El aprovechamiento de los logros técnicos del hombre y su creciente capacidad para controlar el mundo físico no arrojan dudas sobre el rol de la Divinidad, sino que por el contrario esas realizaciones se encuentran entre las bendiciones que el Ser Infinito otorgó al hombre «Y los bendijo Dios, diciéndoles: Procread y multiplicaos y henchid la tierra; y sojuzgadla y señoread sobre los peces de la mar y las aves de los cielos y sobre todas las bestias que se mueven sobre la tierra.» (Génesis 1:28).
El hombre de fe advierte con humildad en esos logros maravillosos no la ausencia sino la Presencia misma de Dios:
Cuando contemplo los cielos, obra de Tus Manos; la luna y las estrellas, que Tú has establecido, ¿Qué es el hombre para que de él te acuerdes y el hijo del hombre para que de él te cuides?… Le diste el señorío sobre las obras de Tus manos … ¡Oh, Señor, nuestro Señor! ¡Cuán magnífico es Tú nombre en toda la tierra! (Salmos 8:4-10)

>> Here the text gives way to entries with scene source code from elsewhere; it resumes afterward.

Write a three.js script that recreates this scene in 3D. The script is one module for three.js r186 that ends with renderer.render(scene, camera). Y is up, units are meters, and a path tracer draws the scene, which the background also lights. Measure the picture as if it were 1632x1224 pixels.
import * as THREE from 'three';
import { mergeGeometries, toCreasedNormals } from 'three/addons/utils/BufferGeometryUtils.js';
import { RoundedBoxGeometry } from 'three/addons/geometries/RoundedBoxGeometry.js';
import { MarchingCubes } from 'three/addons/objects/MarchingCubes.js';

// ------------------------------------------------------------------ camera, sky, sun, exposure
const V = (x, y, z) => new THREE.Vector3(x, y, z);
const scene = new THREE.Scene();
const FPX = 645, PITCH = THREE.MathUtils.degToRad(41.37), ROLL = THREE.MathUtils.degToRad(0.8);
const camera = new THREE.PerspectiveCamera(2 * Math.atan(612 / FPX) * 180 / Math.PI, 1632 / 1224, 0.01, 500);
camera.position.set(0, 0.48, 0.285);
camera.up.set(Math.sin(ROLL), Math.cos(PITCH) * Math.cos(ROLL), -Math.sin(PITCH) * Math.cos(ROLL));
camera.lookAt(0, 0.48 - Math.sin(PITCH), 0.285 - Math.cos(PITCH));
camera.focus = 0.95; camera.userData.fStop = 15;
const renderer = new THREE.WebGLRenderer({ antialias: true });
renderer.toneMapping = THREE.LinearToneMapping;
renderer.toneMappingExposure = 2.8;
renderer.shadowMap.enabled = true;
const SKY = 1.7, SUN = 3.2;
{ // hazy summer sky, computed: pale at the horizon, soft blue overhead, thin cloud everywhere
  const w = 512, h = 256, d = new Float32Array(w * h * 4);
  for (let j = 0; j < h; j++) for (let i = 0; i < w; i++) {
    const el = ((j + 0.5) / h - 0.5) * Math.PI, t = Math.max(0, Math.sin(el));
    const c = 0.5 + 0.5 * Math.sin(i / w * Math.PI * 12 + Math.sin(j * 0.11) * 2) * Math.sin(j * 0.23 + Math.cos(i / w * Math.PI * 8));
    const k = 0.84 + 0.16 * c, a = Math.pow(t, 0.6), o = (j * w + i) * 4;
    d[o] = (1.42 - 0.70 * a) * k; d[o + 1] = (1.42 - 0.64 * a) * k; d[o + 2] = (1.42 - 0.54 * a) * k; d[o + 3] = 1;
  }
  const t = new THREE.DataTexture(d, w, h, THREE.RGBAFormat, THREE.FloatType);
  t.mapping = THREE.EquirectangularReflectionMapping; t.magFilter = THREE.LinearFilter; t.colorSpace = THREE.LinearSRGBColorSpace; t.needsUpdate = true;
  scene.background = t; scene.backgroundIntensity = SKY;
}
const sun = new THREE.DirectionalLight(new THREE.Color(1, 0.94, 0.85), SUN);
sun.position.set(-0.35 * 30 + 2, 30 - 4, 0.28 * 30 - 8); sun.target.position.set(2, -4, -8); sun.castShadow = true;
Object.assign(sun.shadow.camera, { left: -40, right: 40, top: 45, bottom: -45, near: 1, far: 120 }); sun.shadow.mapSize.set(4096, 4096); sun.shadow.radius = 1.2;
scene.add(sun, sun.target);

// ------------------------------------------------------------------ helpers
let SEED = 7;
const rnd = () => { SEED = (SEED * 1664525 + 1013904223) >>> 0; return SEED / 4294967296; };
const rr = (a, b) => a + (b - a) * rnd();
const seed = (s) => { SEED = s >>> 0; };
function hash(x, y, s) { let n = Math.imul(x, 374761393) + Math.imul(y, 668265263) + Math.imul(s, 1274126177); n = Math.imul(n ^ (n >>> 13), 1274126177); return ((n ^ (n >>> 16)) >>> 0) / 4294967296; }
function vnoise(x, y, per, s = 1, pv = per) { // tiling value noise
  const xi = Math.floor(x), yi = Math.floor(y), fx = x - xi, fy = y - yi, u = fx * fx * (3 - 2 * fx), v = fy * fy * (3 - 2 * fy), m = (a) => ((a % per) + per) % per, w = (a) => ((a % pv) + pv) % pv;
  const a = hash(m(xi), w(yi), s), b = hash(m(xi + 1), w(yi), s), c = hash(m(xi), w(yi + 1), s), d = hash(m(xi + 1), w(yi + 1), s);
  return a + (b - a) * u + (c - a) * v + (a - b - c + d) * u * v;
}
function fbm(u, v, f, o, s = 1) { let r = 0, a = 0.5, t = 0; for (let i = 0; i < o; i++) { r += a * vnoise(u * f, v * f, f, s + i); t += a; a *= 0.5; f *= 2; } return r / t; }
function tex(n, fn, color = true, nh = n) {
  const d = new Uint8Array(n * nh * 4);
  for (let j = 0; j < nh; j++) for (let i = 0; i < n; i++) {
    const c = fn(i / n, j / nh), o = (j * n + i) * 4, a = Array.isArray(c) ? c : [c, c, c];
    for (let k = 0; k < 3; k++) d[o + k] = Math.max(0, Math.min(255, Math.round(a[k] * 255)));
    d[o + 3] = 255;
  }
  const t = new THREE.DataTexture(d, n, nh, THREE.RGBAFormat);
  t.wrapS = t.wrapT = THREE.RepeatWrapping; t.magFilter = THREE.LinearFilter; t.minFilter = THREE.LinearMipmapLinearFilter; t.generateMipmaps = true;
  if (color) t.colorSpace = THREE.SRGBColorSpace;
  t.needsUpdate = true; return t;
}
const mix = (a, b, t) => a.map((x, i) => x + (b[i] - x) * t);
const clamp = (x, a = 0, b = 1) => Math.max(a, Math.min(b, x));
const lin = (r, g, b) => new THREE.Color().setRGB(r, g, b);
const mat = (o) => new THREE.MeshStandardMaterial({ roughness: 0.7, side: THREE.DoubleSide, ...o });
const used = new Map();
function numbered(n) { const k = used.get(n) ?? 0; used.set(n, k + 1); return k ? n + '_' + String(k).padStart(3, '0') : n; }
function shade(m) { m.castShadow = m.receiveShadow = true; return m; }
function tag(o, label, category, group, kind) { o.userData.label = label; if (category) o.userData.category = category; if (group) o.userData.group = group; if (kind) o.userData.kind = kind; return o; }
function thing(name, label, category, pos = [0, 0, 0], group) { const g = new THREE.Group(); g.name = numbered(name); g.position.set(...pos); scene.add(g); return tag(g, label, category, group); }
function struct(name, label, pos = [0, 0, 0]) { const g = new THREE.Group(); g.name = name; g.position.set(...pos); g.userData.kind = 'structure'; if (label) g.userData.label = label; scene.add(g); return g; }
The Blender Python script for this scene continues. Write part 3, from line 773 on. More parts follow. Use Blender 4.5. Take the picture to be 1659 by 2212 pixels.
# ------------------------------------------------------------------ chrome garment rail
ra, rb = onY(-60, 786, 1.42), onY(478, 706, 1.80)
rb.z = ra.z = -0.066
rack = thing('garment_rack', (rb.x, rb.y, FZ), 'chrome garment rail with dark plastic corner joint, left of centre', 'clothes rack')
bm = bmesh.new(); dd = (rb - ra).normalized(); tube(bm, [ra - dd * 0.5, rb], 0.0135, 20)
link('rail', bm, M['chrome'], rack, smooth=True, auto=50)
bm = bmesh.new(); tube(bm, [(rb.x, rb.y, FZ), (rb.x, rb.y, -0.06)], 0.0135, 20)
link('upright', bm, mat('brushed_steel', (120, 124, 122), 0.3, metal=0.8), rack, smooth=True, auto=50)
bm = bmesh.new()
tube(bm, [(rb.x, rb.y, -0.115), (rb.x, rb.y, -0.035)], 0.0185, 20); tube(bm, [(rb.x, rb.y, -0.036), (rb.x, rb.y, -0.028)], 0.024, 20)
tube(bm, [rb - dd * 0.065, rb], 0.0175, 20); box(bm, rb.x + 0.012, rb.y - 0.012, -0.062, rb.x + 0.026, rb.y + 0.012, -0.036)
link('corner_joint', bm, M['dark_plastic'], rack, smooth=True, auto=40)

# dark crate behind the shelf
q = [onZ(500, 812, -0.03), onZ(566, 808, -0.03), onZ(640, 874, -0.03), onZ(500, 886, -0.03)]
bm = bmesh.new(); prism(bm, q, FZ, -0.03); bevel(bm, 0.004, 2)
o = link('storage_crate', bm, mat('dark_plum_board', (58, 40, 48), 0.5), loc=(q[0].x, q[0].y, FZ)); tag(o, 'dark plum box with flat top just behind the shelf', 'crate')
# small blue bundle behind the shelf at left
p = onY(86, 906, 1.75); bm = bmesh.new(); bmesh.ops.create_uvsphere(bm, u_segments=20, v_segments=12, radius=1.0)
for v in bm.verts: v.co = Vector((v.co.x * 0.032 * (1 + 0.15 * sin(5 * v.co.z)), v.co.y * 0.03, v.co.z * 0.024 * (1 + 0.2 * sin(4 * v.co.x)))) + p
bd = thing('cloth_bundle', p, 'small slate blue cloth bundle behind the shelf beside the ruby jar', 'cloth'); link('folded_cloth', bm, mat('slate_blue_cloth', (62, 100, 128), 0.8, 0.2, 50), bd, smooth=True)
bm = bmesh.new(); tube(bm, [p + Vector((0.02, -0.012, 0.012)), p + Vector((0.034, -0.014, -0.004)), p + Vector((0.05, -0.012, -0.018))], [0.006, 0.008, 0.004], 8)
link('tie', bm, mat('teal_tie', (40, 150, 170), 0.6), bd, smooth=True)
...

La persona que no cree en Dios tiene la tentación de colocar al hombre como objeto de su creencia, de considerar al hombre como la criatura omnisciente que no está sujeta a ninguna otra ley sino sólo a aquellas que él mismo promulga. Venerar al hombre en general, o a uno en particular, es la cumbre de la idolatría. Si el hombre, debido a su inteligencia y capacidad espiritual, es la más perfeccionada de las criaturas de Dios, es también el objeto de la más sofisticado forma de idolatría
Aceptar el yugo del Reino de los Cielos es arrojar de sí el yugo de la dominación y dictadura humanas. «Seréis Mis sirvientes», dijo el Señor, «y no sirvientes de Mis sirvientes». Al hombre se le dió la posibilidad de elegir. Hay quienes piensan que se puede seguir un camino intermedio entre ambas formas de servidumbre y liberarse de ambas. Esas esperanzas han sido siempre ilusorias. Si no es una, será inevitablemente la otra. El pueblo judío ya hizo su elección.